A. The left of the Sixth regiment. Captain Ryan's men were guarding at the board-yard.

Q. Was there any firing going out Penn street?

A. Yes; the command passed out—I don't know what direction it is—the west end of the machine shop in good order. I had cause to know that, because I went back while they were marching out, to see whether Captain Breck had spiked his guns. They were too heavy for us to take with us, and we had no ropes to haul them by. I saw the whole column. We were marching in column of fours. We had received orders during the night to go, and at the time we left the round-house was on fire, and it was a physical impossibility for men to stay there.

Q. Did you see any policemen at the station, as you passed out Penn street?

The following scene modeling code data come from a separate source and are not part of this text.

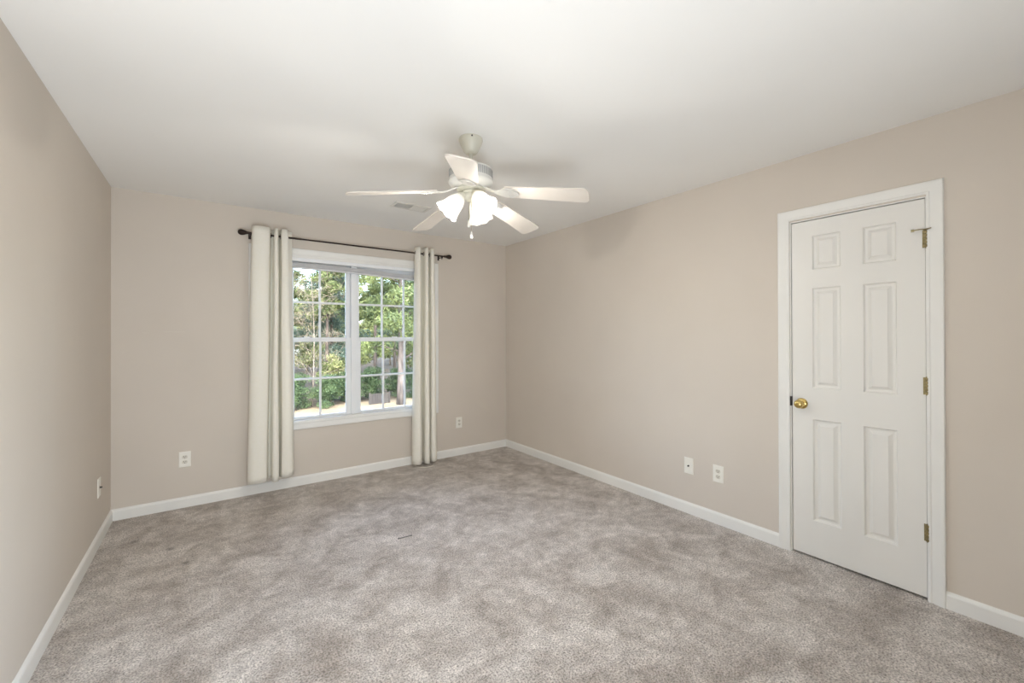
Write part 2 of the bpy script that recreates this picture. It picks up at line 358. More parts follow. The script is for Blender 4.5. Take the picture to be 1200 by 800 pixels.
rw = thing('added_window', 'unseen plain white window added behind the camera to daylight the left wall', 'window', (XR, (RY0 + RY1) / 2, RZ0), kind='structure')
def rwp(name, bm, m):
    for v in bm.verts: v.co -= Vector(rw.location)
    return obj(name, bm, m, rw)
rwp('window_casing', casing(CAS, RY0, RY1, RZ0, RZ1, lambda a, z, d: (XR - d, a, z), True), M['trim'])
bm = bmesh.new(); ym_, zm_ = (RY0 + RY1) / 2, (RZ0 + RZ1) / 2
for a in ((RY0, RY0 + 0.05, RZ0, RZ1), (RY1 - 0.05, RY1, RZ0, RZ1), (ym_ - 0.03, ym_ + 0.03, RZ0, RZ1), (RY0 + 0.05, ym_ - 0.03, zm_ - 0.02, zm_ + 0.02), (ym_ + 0.03, RY1 - 0.05, zm_ - 0.02, zm_ + 0.02),
          (RY0 + 0.05, ym_ - 0.03, RZ0, RZ0 + 0.05), (ym_ + 0.03, RY1 - 0.05, RZ0, RZ0 + 0.05), (RY0 + 0.05, ym_ - 0.03, RZ1 - 0.05, RZ1), (ym_ + 0.03, RY1 - 0.05, RZ1 - 0.05, RZ1)):
    add_box(bm, XR + 0.06, XR + 0.10, a[0], a[1], a[2], a[3])
rwp('sash', bm, M['vinyl'])
rwp('pane', box(XR + 0.079, XR + 0.081, RY0 + 0.05, RY1 - 0.05, RZ0 + 0.05, RZ1 - 0.05), M['glass'])

# ------------------------------------------------------------------ raised blind under the window head
bl = thing('window_blind', 'white slatted blind pulled up into a sagging stack under the window head', 'blind', (1.15, D + 0.03, 2.0))
bx0, bx1 = WX0 + 0.026, WX1 - 0.026
def sagz(x, k):  # the stack hangs lower at its right end
    u = (x - bx0) / (bx1 - bx0)
    return 2.006 - 0.004 * math.sin(u * PI * 1.1) - 0.030 * max(0, (u - 0.35) / 0.65) ** 1.5 + 0.004 * math.sin(u * 5)
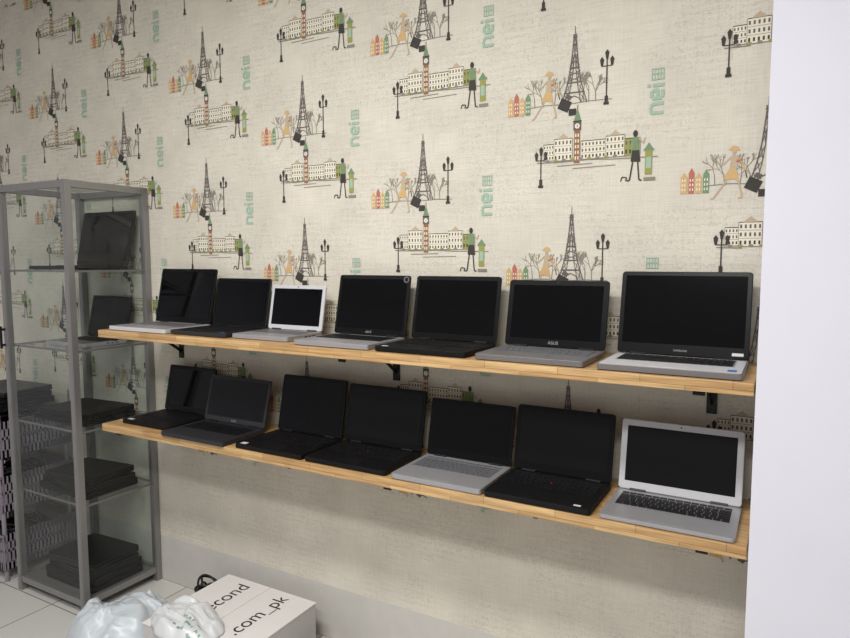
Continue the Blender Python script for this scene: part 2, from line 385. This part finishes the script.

A. I saw a number of policemen at the place which I took to be a station-house. It may not have been. In talking about it afterwards, we always spoke of it as a station-house. As I remember, it had a lamp or bracket in front of it. It may have been an engine-house, or some sort of a public hall. A crowd was there of fifteen or twenty men, dressed in police uniform. Of course, I don't know that they were policemen. I did not see them fire.

Q. Whereabouts were you in the column?

A. I was at the rear part of the time—most of the time—but went forward to report to General Brinton what was the state of affairs there. Then I would come back and see what was going on along the column. The First regiment was front, and the Third regiment in the rear of them, and the battery, and the Weccacoe Legion, and the Washington Grays, and I think Captain Ryan at that time was in the center, and then the Sixth regiment in the rear.

Q. Did you hear any firing from near the station-house as you passed?

A. It was pretty near all the time, and I didn't notice it specially. It was a subject of conversation afterward among ourselves, that that firing had taken place among the policemen.

Q. Were you present when General Brinton met Major Buffington at the arsenal?